There seem to be two conflicting approaches floating around on how errors will be dealt with. The first is that the End of Period Statement (or the 5th quarter!) is the place where errors will be corrected. The second suggests that the quarterly submission with the error in it would need to be revised and re-submitted.

Both of these approaches have come from different sources at HMRC. The conclusion being that HMRC have not thought about error handling in enough detail yet!

Errors will happen – they just do. That is life. Correcting them needs to be a simple process that doesn’t impose an unrealistic burden on the tax payer.

Whatever the process will be for correcting errors it needs to be defined and clearly communicated by HMRC with all parts of HMRC giving the same consistent messaging.

The nitty gritty

A new system implementation is only successful when the nitty gritty is ironed out well in advance of the change over from the old to the new regime.

With Making Tax Digital for Income Tax it is evident that HMRC just haven’t addressed the detail.

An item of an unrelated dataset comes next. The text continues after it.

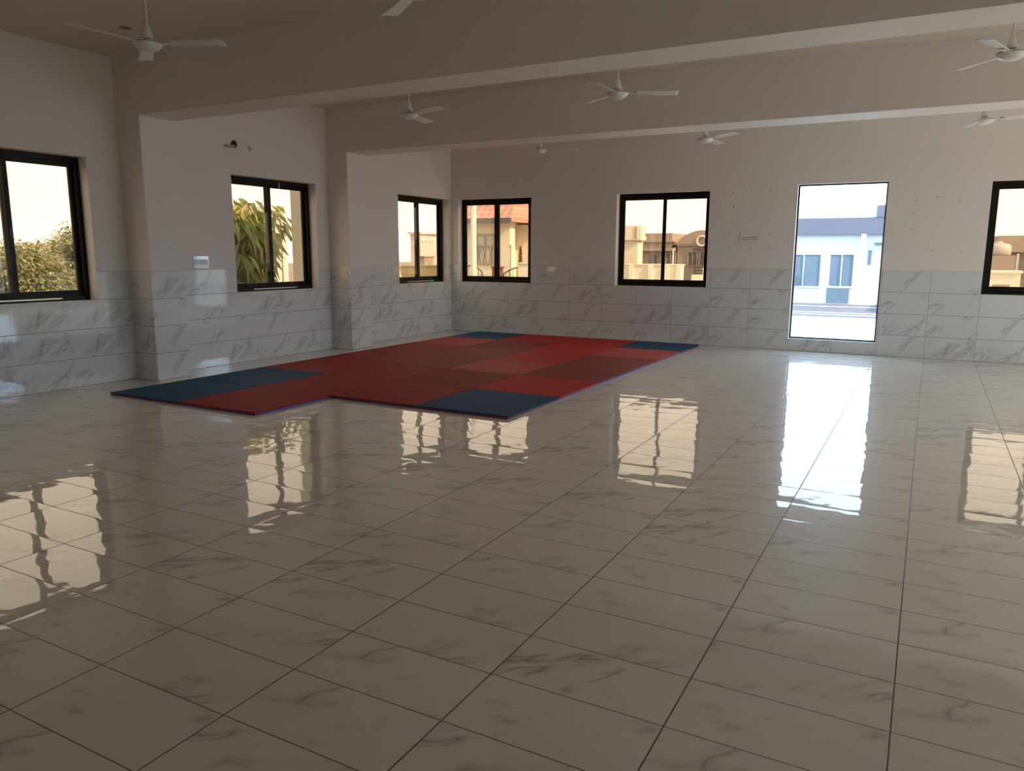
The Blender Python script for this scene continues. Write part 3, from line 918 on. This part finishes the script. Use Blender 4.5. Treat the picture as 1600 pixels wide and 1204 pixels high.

There are just too many unknowns and no timeline for when the answers will be available.

Without clarity the value of the data provided will be questionable and the benefit of the whole implementation debateable.

Making Tax Digital for Income Tax places an enormous burden on the very smallest of businesses and landlords. There is no doubt that the time that they spend on their accounting and their accountancy costs will increase. There needs to be tangible evidence that there are positive financial benefits for this fundamental change in approach to the tax returns for sole traders and landlords.

In the worse cost of living crisis that we’ve seen in our lifetimes let’s hope that Making Tax Digital for Income Tax is more than the vanity project that it currently looks like.